TASK INSTRUCTIONS
Write out the listing below without alteration, omitting its pictures.

— START PROVIDED MATERIAL —

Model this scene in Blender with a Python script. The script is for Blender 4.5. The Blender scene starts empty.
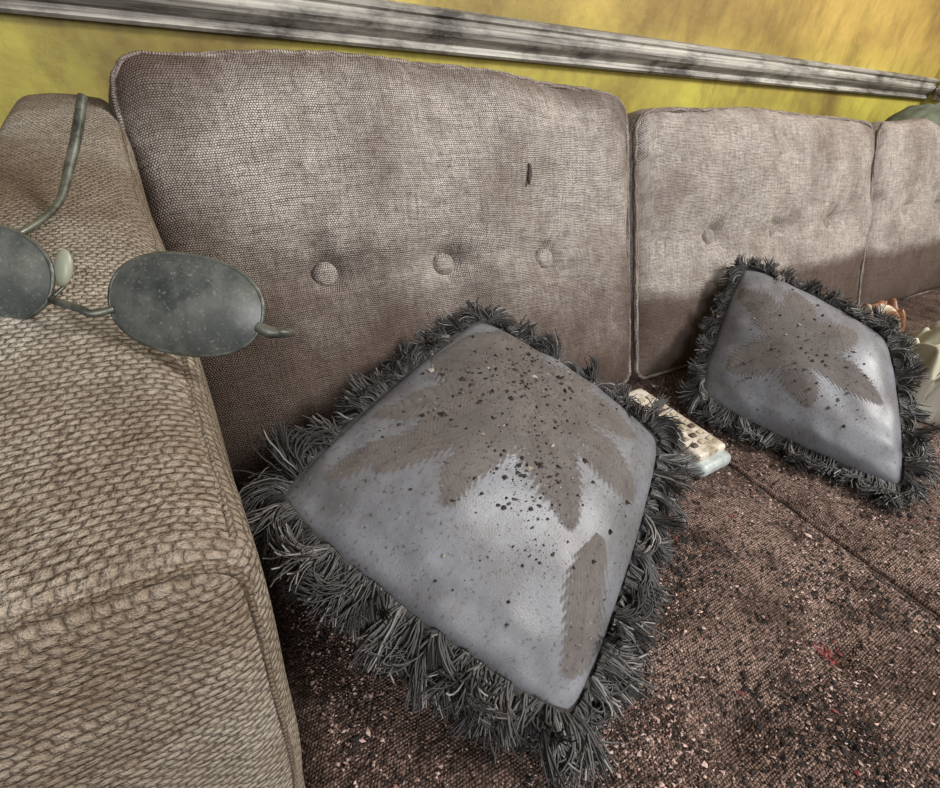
import bpy, math, random
import numpy as np
from mathutils import Vector, Matrix, noise
random.seed(4); rng=np.random.default_rng(7)
S=0.5; OFF=np.array([0,0,0.95])
def W(v): return np.asarray(v,float)*S+OFF
sc=bpy.context.scene
sc.view_settings.view_transform='Standard'

# ---------------------------------------------------------------- materials
class NT:
    def __init__(s,name):
        s.m=bpy.data.materials.new(name); s.m.use_nodes=True
        s.t=s.m.node_tree; s.b=s.t.nodes['Principled BSDF']
    def n(s,typ,ins=None,**kw):
        nd=s.t.nodes.new(typ)
        for k,v in kw.items(): setattr(nd,k,v)
        for k,v in (ins or {}).items(): s.set(nd.inputs[k],v)
        return nd
    def set(s,sock,v):
        if isinstance(v,bpy.types.NodeSocket): s.t.links.new(v,sock)
        elif hasattr(v,'outputs'): s.t.links.new(v.outputs[0],sock)
        else:
            if isinstance(v,(tuple,list)) and len(v)==3 and sock.type=='RGBA': v=(*v,1)
            sock.default_value=v
    def math(s,op,a,b=0.0,clamp=False):
        nd=s.n('ShaderNodeMath',{0:a,1:b},operation=op); nd.use_clamp=clamp; return nd.outputs[0]
    def mix(s,f,a,b,mode='MIX'):
        nd=s.t.nodes.new('ShaderNodeMix'); nd.data_type='RGBA'; nd.blend_type=mode
        s.set(nd.inputs[0],f); s.set(nd.inputs[6],a); s.set(nd.inputs[7],b); return nd.outputs[2]
    def noise(s,vec,scale,detail=4,rough=.6,dist=0):
        return s.n('ShaderNodeTexNoise',{'Vector':vec,'Scale':scale,'Detail':detail,'Roughness':rough,'Distortion':dist}).outputs[0]
    def ramp(s,f,lo,hi):
        return s.n('ShaderNodeMapRange',{0:f,1:lo,2:hi,3:0.0,4:1.0}).outputs[0]
    def obj(s): return s.n('ShaderNodeTexCoord').outputs['Object']
    def attr(s,name): return s.n('ShaderNodeAttribute',attribute_name=name)
    def scale(s,vec,v):
        return s.n('ShaderNodeVectorMath',{0:vec,1:v},operation='MULTIPLY').outputs[0]
def lin(r,g,b):
    f=lambda c:(c/255/12.92) if c/255<=.04045 else ((c/255+.055)/1.055)**2.4
    return (f(r),f(g),f(b))

def weave_mat(name,light,dark,stain,px=.003,pz=.003,bump=.0016,speck=0,deep_tone=None,w2=.0018,lo=-.05,hi=.85,fuzz=.6,slub=.9):
    t=NT(name)
    uv=t.n('ShaderNodeTexCoord').outputs['UV']
    def warp(vec,scl,amp):
        wn=t.n('ShaderNodeTexNoise',{'Vector':uv,'Scale':scl,'Detail':2.0}).outputs['Color']
        wv=t.n('ShaderNodeVectorMath',{0:wn,1:(.5,.5,.5)},operation='SUBTRACT').outputs[0]
        wv=t.scale(wv,(amp,amp,0))
        return t.n('ShaderNodeVectorMath',{0:vec,1:wv},operation='ADD').outputs[0]
    uvd=warp(warp(uv,24.0,.006),200.0,w2)
    sp=t.n('ShaderNodeSeparateXYZ',{0:uvd})
    v_=sp.outputs[1]
    row=t.math('FLOOR',t.math('DIVIDE',v_,pz))
    half=t.math('MULTIPLY',t.math('MODULO',t.math('ABSOLUTE',row),2.0),px*.5)
    u_=t.math('ADD',sp.outputs[0],half)
    a=t.math('SINE',t.math('MULTIPLY',u_,math.pi/px))
    b=t.math('SINE',t.math('MULTIPLY',v_,math.pi/pz))
    A=t.math('POWER',t.math('ABSOLUTE',a),.75); B=t.math('POWER',t.math('ABSOLUTE',b),.75)
    w=t.math('MULTIPLY',A,B)
    s1=t.noise(t.scale(uv,(22,360,1)),1.0,2)
    s2=t.noise(t.scale(uv,(360,22,1)),1.0,2)
    sl=t.math('SUBTRACT',t.math('ADD',s1,s2),1.0)
    fine=t.noise(uv,1100.0,2); clump=t.noise(uv,170.0,3,.7)
    h=t.math('ADD',w,t.math('MULTIPLY',sl,slub))
    h=t.math('ADD',h,t.math('MULTIPLY',t.math('SUBTRACT',fine,.5),fuzz))
    h=t.math('ADD',h,t.math('MULTIPLY',t.math('SUBTRACT',clump,.5),1.1))
    big=t.noise(uv,9.0,6,.65)
    mid_=t.noise(uv,45.0,5,.75)
    col=t.mix(t.ramp(h,lo,hi),dark,light)
    col=t.mix(t.math('MULTIPLY',t.ramp(mid_,.45,.75),.5),col,dark)
    col=t.mix(t.math('MULTIPLY',t.ramp(big,.42,.68),.6),col,stain,'MIX')
    st=t.attr('stain').outputs['Fac']  # per-vertex darkening: fabric stains, plus painted shade on the seat
    stn=t.math('ADD',st,t.math('MULTIPLY',t.math('SUBTRACT',t.noise(uv,12.0,7,.78),.5),1.3))
    stn=t.ramp(stn,.1,.95)
    col=t.mix(t.math('MULTIPLY',stn,.9),col,t.mix(.85,col,deep_tone or stain,'MULTIPLY'))
    col=t.mix(t.math('MULTIPLY',stn,.4),col,stain)
    if speck:
        k=t.noise(uv,300.0,2,.5)
        col=t.mix(t.math('MULTIPLY',t.ramp(k,.55,.66),.6),col,lin(186,160,148))
        k=t.noise(t.scale(uv,(1,1.1,1)),190.0,3,.6)
        col=t.mix(t.math('MULTIPLY',t.ramp(k,.53,.61),.88),col,lin(34,27,25))
        k=t.noise(uv,18.0,6,.75)
        col=t.mix(t.math('MULTIPLY',t.ramp(k,.48,.64),.75),col,lin(46,34,27))
    t.set(t.b.inputs['Base Color'],col)
    t.set(t.b.inputs['Roughness'],.93); t.set(t.b.inputs['Specular IOR Level'],.15)
    bp=t.n('ShaderNodeBump',{'Height':h,'Distance':bump,'Strength':1.0})
    t.set(t.b.inputs['Normal'],bp)
    return t.m
M_back=weave_mat('woven_upholstery',lin(230,220,211),lin(104,92,83),lin(108,90,80),px=.0027,pz=.0023,bump=.0017,deep_tone=lin(98,74,64))
M_arm=weave_mat('woven_upholstery_arm',lin(214,205,190),lin(94,83,71),lin(128,108,87),px=.0040,pz=.0036,bump=.0021,deep_tone=lin(150,124,98),w2=.0034,lo=-.2,hi=.8,fuzz=1.3,slub=.5)
M_seat=weave_mat('woven_upholstery_soiled',lin(182,155,142),lin(60,46,39),lin(76,58,47),px=.0032,pz=.0027,speck=1)

def simple(name,col,rough=.6,metal=0,nscale=0,col2=None,bump=0,lo=.4,hi=.65,spec=.5):
    t=NT(name); o=t.obj()
    c=col
    if nscale:
        f=t.noise(o,nscale,6,.65); c=t.mix(t.ramp(f,lo,hi),col,col2)
        if bump: t.set(t.b.inputs['Normal'],t.n('ShaderNodeBump',{'Height':f,'Distance':bump}))
    t.set(t.b.inputs['Base Color'],c); t.set(t.b.inputs['Roughness'],rough); t.set(t.b.inputs['Metallic'],metal)
    t.set(t.b.inputs['Specular IOR Level'],spec)
    return t.m
def color_attr_mat(name,rough=.8):
    t=NT(name); t.set(t.b.inputs['Base Color'],t.attr('col').outputs['Color']); t.set(t.b.inputs['Roughness'],rough)
    return t.m
M_chip=color_attr_mat('plaster_and_soot_chips',.85)
M_fringe=color_attr_mat('fringe_yarn',.6)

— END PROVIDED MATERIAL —

CORRECT ANSWER
Model this scene in Blender with a Python script. The script is for Blender 4.5. The Blender scene starts empty.
import bpy, math, random
import numpy as np
from mathutils import Vector, Matrix, noise
random.seed(4); rng=np.random.default_rng(7)
S=0.5; OFF=np.array([0,0,0.95])
def W(v): return np.asarray(v,float)*S+OFF
sc=bpy.context.scene
sc.view_settings.view_transform='Standard'

# ---------------------------------------------------------------- materials
class NT:
    def __init__(s,name):
        s.m=bpy.data.materials.new(name); s.m.use_nodes=True
        s.t=s.m.node_tree; s.b=s.t.nodes['Principled BSDF']
    def n(s,typ,ins=None,**kw):
        nd=s.t.nodes.new(typ)
        for k,v in kw.items(): setattr(nd,k,v)
        for k,v in (ins or {}).items(): s.set(nd.inputs[k],v)
        return nd
    def set(s,sock,v):
        if isinstance(v,bpy.types.NodeSocket): s.t.links.new(v,sock)
        elif hasattr(v,'outputs'): s.t.links.new(v.outputs[0],sock)
        else:
            if isinstance(v,(tuple,list)) and len(v)==3 and sock.type=='RGBA': v=(*v,1)
            sock.default_value=v
    def math(s,op,a,b=0.0,clamp=False):
        nd=s.n('ShaderNodeMath',{0:a,1:b},operation=op); nd.use_clamp=clamp; return nd.outputs[0]
    def mix(s,f,a,b,mode='MIX'):
        nd=s.t.nodes.new('ShaderNodeMix'); nd.data_type='RGBA'; nd.blend_type=mode
        s.set(nd.inputs[0],f); s.set(nd.inputs[6],a); s.set(nd.inputs[7],b); return nd.outputs[2]
    def noise(s,vec,scale,detail=4,rough=.6,dist=0):
        return s.n('ShaderNodeTexNoise',{'Vector':vec,'Scale':scale,'Detail':detail,'Roughness':rough,'Distortion':dist}).outputs[0]
    def ramp(s,f,lo,hi):
        return s.n('ShaderNodeMapRange',{0:f,1:lo,2:hi,3:0.0,4:1.0}).outputs[0]
    def obj(s): return s.n('ShaderNodeTexCoord').outputs['Object']
    def attr(s,name): return s.n('ShaderNodeAttribute',attribute_name=name)
    def scale(s,vec,v):
        return s.n('ShaderNodeVectorMath',{0:vec,1:v},operation='MULTIPLY').outputs[0]
def lin(r,g,b):
    f=lambda c:(c/255/12.92) if c/255<=.04045 else ((c/255+.055)/1.055)**2.4
    return (f(r),f(g),f(b))

def weave_mat(name,light,dark,stain,px=.003,pz=.003,bump=.0016,speck=0,deep_tone=None,w2=.0018,lo=-.05,hi=.85,fuzz=.6,slub=.9):
    t=NT(name)
    uv=t.n('ShaderNodeTexCoord').outputs['UV']
    def warp(vec,scl,amp):
        wn=t.n('ShaderNodeTexNoise',{'Vector':uv,'Scale':scl,'Detail':2.0}).outputs['Color']
        wv=t.n('ShaderNodeVectorMath',{0:wn,1:(.5,.5,.5)},operation='SUBTRACT').outputs[0]
        wv=t.scale(wv,(amp,amp,0))
        return t.n('ShaderNodeVectorMath',{0:vec,1:wv},operation='ADD').outputs[0]
    uvd=warp(warp(uv,24.0,.006),200.0,w2)
    sp=t.n('ShaderNodeSeparateXYZ',{0:uvd})
    v_=sp.outputs[1]
    row=t.math('FLOOR',t.math('DIVIDE',v_,pz))
    half=t.math('MULTIPLY',t.math('MODULO',t.math('ABSOLUTE',row),2.0),px*.5)
    u_=t.math('ADD',sp.outputs[0],half)
    a=t.math('SINE',t.math('MULTIPLY',u_,math.pi/px))
    b=t.math('SINE',t.math('MULTIPLY',v_,math.pi/pz))
    A=t.math('POWER',t.math('ABSOLUTE',a),.75); B=t.math('POWER',t.math('ABSOLUTE',b),.75)
    w=t.math('MULTIPLY',A,B)
    s1=t.noise(t.scale(uv,(22,360,1)),1.0,2)
    s2=t.noise(t.scale(uv,(360,22,1)),1.0,2)
    sl=t.math('SUBTRACT',t.math('ADD',s1,s2),1.0)
    fine=t.noise(uv,1100.0,2); clump=t.noise(uv,170.0,3,.7)
    h=t.math('ADD',w,t.math('MULTIPLY',sl,slub))
    h=t.math('ADD',h,t.math('MULTIPLY',t.math('SUBTRACT',fine,.5),fuzz))
    h=t.math('ADD',h,t.math('MULTIPLY',t.math('SUBTRACT',clump,.5),1.1))
    big=t.noise(uv,9.0,6,.65)
    mid_=t.noise(uv,45.0,5,.75)
    col=t.mix(t.ramp(h,lo,hi),dark,light)
    col=t.mix(t.math('MULTIPLY',t.ramp(mid_,.45,.75),.5),col,dark)
    col=t.mix(t.math('MULTIPLY',t.ramp(big,.42,.68),.6),col,stain,'MIX')
    st=t.attr('stain').outputs['Fac']  # per-vertex darkening: fabric stains, plus painted shade on the seat
    stn=t.math('ADD',st,t.math('MULTIPLY',t.math('SUBTRACT',t.noise(uv,12.0,7,.78),.5),1.3))
    stn=t.ramp(stn,.1,.95)
    col=t.mix(t.math('MULTIPLY',stn,.9),col,t.mix(.85,col,deep_tone or stain,'MULTIPLY'))
    col=t.mix(t.math('MULTIPLY',stn,.4),col,stain)
    if speck:
        k=t.noise(uv,300.0,2,.5)
        col=t.mix(t.math('MULTIPLY',t.ramp(k,.55,.66),.6),col,lin(186,160,148))
        k=t.noise(t.scale(uv,(1,1.1,1)),190.0,3,.6)
        col=t.mix(t.math('MULTIPLY',t.ramp(k,.53,.61),.88),col,lin(34,27,25))
        k=t.noise(uv,18.0,6,.75)
        col=t.mix(t.math('MULTIPLY',t.ramp(k,.48,.64),.75),col,lin(46,34,27))
    t.set(t.b.inputs['Base Color'],col)
    t.set(t.b.inputs['Roughness'],.93); t.set(t.b.inputs['Specular IOR Level'],.15)
    bp=t.n('ShaderNodeBump',{'Height':h,'Distance':bump,'Strength':1.0})
    t.set(t.b.inputs['Normal'],bp)
    return t.m
M_back=weave_mat('woven_upholstery',lin(230,220,211),lin(104,92,83),lin(108,90,80),px=.0027,pz=.0023,bump=.0017,deep_tone=lin(98,74,64))
M_arm=weave_mat('woven_upholstery_arm',lin(214,205,190),lin(94,83,71),lin(128,108,87),px=.0040,pz=.0036,bump=.0021,deep_tone=lin(150,124,98),w2=.0034,lo=-.2,hi=.8,fuzz=1.3,slub=.5)
M_seat=weave_mat('woven_upholstery_soiled',lin(182,155,142),lin(60,46,39),lin(76,58,47),px=.0032,pz=.0027,speck=1)

def simple(name,col,rough=.6,metal=0,nscale=0,col2=None,bump=0,lo=.4,hi=.65,spec=.5):
    t=NT(name); o=t.obj()
    c=col
    if nscale:
        f=t.noise(o,nscale,6,.65); c=t.mix(t.ramp(f,lo,hi),col,col2)
        if bump: t.set(t.b.inputs['Normal'],t.n('ShaderNodeBump',{'Height':f,'Distance':bump}))
    t.set(t.b.inputs['Base Color'],c); t.set(t.b.inputs['Roughness'],rough); t.set(t.b.inputs['Metallic'],metal)
    t.set(t.b.inputs['Specular IOR Level'],spec)
    return t.m
def color_attr_mat(name,rough=.8):
    t=NT(name); t.set(t.b.inputs['Base Color'],t.attr('col').outputs['Color']); t.set(t.b.inputs['Roughness'],rough)
    return t.m
M_chip=color_attr_mat('plaster_and_soot_chips',.85)
M_fringe=color_attr_mat('fringe_yarn',.6)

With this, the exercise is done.